Le Zeekr 9X est la parfaite illustration de la volonté de conquête du marché auto mondial par les Chinois. C'est un colosse de 5,24 mètres de long qui s'immisce avec audace dans le segment ultra-luxueux, jusqu'alors fief incontesté des Rolls-Royce Cullinan et autres Mercedes-Maybach GLS.
Présenté en grande pompe au Salon de Shanghai, ce mastodonte aux proportions impressionnantes (2,03 mètres de large et 1,82 mètre de haut) repose sur un empattement pharaonique de 3,17 mètres. Une ampleur qui n'est pas sans rappeler celle des limousines britanniques d'antan, ces carrioles motorisées où l'espace intérieur primait sur toute considération aérodynamique.
Une mécanique hybride rechargeable
Le groupe motopropulseur de cette cathédrale roulante illustre parfaitement l'approche maximaliste des ingénieurs de Hangzhou. Zeekr a conçu un système hybride rechargeable sophistiqué, mariant un quatre cylindres 2.0 litres turbocompressé développant 279 chevaux à deux moteurs électriques particulièrement vigoureux - l'un à l'avant (290 kW/394 ch), l'autre à l'arrière (370 kW/503 ch). Ce triumvirat mécanique délivre une puissance cumulée permettant à ce paquebot terrestre d'abattre le 0 à 100 km/h en approximativement 3 secondes. Un chiffre qui, il y a une décennie à peine, était l'apanage exclusif des supercars les plus extrêmes.
L'autonomie en mode tout électrique atteint, selon le constructeur, 380 kilomètres ; un chiffre qu'il conviendra sans doute de tempérer sur nos routes européennes. Le bloc thermique n'est d'ailleurs qu'un générateur d'appoint, rappelant en cela la philosophie d'une BMW i3 à prolongateur d'autonomie, en nettement plus imposant. Nettement.
Un écrin de luxe aux dimensions démesurées
L'esthétique extérieure frappe d'emblée par cette imposante calandre verticale chromée. Mais là où l'inspiration trouve sa véritable expression, c'est dans l'habitacle - véritable salon roulant aux dimensions extraordinaires. Un écran arrière de 43 pouces en définition 6K et un système audio dont les spécifications défieraient les installations de certaines salles philharmoniques sont prévus.
La démesure se manifeste jusque dans les moindres détails : portières arrière de plus d'un mètre de longueur, calandre aux proportions défiant l'entendement (1,245 m de large), habitabilité record... Dans la grande tradition des limousines d'apparat, le Zeekr 9X ne sacrifie jamais le confort à l'autel de la praticité. Il renoue, à sa manière, avec cette époque bénie où l'automobile était avant tout un écrin de luxe et non un simple moyen de transport.
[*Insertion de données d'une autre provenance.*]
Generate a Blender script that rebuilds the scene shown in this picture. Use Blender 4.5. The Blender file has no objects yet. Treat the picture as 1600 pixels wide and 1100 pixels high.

Malgré sa dotation pléthorique et ses performances dignes d'une supercar, le Zeekr 9X s'affiche à un tarif qui ferait pâlir les comptables de Crewe. En Chine, ce palace roulant démarre aux environs de 500 000 yuans, soit l'équivalent de 60 000 € au cours actuel. Une somme qui correspond approximativement au prix d'une Peugeot 5008 bien équipée sur notre marché. Oui.
Certes, la version Grand Edition grimpera jusqu'au million de yuans (environ 136 000 €), mais même ce montant reste bien en-deçà des tarifs pratiqués par la concurrence européenne pour des véhicules comparables. À titre d'exemple, un Rolls-Royce Cullinan s'échange contre plus de 300 000 € sur notre continent.
L'assaut européen en préparation
Dans les salons automobiles européens, on observe depuis quelques années les modèles chinois avec un mélange d'incrédulité et d'inquiétude grandissante. Le groupe Geely - cet empire qui compte déjà Volvo, Lotus et Polestar parmi ses fleurons - orchestre avec une patience stratégique l'entrée de Zeekr sur nos marchés.
N'en déplaise aux esprits chagrins qui persistent à voir dans l'industrie chinoise une simple machine à copier, ces nouveaux acteurs ont désormais pris une longueur d'avance dans certains domaines. L'histoire automobile regorge d'exemples de transferts de leadership technologique - des Britanniques aux Américains, puis aux Allemands et aux Japonais. Sommes-nous en train d'assister à un nouveau changement de garde ?
La célèbre boutade attribuée à Ettore Bugatti à propos des Bentley - "de formidables camions de course" - pourrait aujourd'hui s'appliquer à ces nouveaux mastodontes chinois, avec cette différence fondamentale : leur prix. C'est peut-être du côté de Hangzhou que se dessine une nouvelle définition du luxe automobile, conjuguant démesure et accessibilité d'une manière qui déconcerte notre vision occidentale.